Task directions: Give the lines of the material verbatim, from the first line to the line with "from mathutils import Vector, Matrix", including both.

↓↓↓

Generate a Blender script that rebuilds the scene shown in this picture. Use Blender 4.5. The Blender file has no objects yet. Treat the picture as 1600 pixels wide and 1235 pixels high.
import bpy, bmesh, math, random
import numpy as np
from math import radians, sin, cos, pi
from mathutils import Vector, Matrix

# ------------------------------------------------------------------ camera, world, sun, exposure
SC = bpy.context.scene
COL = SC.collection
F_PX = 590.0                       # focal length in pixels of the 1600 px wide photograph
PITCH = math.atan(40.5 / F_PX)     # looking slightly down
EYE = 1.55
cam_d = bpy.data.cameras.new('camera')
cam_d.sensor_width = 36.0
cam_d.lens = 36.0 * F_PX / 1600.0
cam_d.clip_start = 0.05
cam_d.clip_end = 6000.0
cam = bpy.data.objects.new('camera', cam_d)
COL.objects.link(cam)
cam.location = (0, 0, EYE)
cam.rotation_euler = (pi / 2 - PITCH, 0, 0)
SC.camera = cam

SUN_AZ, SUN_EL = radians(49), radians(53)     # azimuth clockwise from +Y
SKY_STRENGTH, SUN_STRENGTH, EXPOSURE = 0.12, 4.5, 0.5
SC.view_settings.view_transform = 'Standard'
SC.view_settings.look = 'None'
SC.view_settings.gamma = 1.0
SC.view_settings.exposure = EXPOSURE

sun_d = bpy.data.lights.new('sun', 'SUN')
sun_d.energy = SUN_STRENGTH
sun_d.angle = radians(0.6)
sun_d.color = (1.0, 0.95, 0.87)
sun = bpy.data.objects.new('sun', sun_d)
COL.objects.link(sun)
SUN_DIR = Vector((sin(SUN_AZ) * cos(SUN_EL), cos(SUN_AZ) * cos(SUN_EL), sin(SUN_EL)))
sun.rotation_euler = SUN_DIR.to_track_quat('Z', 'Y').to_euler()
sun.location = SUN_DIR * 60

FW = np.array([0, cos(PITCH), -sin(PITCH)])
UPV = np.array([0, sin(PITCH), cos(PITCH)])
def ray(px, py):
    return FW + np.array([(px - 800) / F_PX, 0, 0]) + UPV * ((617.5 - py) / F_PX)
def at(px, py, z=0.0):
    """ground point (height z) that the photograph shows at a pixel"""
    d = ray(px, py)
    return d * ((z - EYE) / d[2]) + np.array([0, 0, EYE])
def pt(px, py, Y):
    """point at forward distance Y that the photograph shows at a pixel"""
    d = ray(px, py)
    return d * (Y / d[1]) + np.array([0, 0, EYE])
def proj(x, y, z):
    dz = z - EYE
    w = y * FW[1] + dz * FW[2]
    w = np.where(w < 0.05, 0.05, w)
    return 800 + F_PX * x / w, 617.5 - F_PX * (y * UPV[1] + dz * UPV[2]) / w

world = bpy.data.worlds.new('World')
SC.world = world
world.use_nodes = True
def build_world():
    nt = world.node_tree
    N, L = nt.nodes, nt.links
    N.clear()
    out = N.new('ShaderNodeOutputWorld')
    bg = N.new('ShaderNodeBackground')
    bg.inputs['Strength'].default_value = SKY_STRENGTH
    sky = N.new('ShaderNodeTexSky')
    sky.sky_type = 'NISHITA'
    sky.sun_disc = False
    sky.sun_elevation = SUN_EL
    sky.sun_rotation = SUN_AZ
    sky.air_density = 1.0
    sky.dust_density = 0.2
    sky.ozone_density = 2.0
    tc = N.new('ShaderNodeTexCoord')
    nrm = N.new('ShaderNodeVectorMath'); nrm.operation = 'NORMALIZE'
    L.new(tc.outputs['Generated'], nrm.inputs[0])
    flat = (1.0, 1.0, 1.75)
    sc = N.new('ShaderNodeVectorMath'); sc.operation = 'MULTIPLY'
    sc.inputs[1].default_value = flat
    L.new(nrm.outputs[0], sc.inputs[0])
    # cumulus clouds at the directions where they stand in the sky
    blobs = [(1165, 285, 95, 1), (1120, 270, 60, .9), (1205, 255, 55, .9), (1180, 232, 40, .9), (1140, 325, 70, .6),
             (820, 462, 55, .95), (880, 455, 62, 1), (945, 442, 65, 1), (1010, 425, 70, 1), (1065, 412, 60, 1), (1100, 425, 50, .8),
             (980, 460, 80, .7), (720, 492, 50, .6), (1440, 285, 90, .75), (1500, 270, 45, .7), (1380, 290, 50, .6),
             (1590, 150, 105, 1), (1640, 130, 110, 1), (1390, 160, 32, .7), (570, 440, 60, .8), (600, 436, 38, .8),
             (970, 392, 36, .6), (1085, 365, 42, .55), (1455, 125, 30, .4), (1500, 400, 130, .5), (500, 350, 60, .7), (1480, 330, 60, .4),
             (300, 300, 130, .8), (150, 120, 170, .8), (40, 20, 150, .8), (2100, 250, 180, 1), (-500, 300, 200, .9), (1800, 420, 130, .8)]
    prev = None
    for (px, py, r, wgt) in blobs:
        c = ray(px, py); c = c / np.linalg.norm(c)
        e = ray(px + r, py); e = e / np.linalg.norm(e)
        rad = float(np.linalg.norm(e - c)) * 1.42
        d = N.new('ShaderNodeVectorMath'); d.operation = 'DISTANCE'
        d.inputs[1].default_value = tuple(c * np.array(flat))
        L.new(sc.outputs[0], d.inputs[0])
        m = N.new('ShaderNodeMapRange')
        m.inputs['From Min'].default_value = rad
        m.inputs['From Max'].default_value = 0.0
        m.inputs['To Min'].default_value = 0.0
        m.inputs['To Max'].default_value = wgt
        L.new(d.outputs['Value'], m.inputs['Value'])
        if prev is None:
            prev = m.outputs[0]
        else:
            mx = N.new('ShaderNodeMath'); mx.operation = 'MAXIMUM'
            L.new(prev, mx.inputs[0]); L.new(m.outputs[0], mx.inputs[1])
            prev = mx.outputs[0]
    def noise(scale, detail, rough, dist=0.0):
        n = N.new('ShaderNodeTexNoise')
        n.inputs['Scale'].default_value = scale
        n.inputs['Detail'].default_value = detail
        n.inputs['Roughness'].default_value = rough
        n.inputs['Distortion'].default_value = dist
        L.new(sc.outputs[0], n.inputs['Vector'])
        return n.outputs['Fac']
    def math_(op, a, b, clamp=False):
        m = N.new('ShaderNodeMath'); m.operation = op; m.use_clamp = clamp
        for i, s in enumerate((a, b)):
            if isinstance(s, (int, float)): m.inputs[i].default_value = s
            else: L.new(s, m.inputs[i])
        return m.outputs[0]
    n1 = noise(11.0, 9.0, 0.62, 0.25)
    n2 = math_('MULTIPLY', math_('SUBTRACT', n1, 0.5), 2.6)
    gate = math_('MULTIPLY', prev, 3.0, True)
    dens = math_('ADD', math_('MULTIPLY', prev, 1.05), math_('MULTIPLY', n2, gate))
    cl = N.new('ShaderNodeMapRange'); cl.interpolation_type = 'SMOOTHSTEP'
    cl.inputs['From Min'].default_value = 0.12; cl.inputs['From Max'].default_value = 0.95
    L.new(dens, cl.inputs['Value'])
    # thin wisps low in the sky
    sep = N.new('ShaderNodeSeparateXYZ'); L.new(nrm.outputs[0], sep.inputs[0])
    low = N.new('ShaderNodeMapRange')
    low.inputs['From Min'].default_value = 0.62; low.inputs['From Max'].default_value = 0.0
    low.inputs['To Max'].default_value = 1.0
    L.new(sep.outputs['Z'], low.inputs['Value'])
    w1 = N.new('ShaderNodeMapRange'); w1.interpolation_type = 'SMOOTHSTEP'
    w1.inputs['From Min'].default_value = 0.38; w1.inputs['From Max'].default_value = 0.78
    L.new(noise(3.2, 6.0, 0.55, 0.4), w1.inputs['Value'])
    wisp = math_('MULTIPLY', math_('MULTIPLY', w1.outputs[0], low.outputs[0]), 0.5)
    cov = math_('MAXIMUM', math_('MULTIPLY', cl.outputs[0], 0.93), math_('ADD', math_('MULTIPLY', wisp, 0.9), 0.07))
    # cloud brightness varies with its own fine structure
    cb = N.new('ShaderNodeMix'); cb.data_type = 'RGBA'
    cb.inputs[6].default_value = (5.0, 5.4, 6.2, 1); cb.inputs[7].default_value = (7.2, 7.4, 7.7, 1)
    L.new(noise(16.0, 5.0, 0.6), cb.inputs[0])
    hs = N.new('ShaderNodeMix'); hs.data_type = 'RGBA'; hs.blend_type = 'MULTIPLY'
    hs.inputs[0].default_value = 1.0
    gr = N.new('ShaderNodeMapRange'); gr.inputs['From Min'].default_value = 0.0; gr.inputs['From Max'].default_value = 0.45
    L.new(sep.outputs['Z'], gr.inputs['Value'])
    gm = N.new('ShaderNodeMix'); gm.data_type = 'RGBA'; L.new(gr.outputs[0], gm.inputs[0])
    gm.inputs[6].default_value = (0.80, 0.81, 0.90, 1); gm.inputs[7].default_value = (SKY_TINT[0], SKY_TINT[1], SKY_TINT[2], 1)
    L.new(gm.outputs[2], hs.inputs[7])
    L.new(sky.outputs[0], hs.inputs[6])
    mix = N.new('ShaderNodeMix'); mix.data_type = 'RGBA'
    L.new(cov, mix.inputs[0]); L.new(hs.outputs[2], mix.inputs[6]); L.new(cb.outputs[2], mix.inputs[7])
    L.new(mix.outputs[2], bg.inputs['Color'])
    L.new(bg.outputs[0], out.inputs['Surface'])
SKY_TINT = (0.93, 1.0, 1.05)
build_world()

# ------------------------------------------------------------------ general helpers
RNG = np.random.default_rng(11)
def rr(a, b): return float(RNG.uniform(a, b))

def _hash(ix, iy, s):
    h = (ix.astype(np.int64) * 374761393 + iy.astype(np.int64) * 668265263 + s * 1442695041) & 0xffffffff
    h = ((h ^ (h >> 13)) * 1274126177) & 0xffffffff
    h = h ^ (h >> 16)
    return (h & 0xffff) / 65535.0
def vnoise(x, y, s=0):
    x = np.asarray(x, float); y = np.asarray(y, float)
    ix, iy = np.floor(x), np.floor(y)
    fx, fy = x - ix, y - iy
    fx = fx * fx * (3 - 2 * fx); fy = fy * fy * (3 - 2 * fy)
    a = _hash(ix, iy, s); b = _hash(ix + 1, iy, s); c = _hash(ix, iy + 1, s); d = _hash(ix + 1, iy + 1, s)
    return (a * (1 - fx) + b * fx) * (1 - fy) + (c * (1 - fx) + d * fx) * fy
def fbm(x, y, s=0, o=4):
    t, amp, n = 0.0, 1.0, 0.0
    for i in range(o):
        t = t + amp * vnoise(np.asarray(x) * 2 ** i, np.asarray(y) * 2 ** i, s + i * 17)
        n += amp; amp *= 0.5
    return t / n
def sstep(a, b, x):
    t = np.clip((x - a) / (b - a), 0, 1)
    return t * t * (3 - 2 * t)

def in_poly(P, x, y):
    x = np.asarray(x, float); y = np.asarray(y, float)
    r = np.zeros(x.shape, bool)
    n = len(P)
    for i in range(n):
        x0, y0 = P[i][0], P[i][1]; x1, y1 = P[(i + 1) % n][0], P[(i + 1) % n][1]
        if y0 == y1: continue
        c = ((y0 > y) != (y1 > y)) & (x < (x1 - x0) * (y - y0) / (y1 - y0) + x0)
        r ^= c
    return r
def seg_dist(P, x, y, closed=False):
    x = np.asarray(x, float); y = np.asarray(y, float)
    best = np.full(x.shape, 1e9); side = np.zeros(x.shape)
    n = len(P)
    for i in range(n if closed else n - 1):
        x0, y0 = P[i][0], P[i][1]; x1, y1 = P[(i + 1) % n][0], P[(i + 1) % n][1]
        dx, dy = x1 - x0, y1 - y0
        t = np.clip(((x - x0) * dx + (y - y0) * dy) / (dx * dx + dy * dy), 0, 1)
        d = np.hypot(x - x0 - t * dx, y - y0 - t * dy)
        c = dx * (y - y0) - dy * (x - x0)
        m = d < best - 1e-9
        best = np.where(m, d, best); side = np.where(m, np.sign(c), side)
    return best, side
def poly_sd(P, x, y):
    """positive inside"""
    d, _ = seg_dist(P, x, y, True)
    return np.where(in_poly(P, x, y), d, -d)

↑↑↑

Correct output:
Generate a Blender script that rebuilds the scene shown in this picture. Use Blender 4.5. The Blender file has no objects yet. Treat the picture as 1600 pixels wide and 1235 pixels high.
import bpy, bmesh, math, random
import numpy as np
from math import radians, sin, cos, pi
from mathutils import Vector, Matrix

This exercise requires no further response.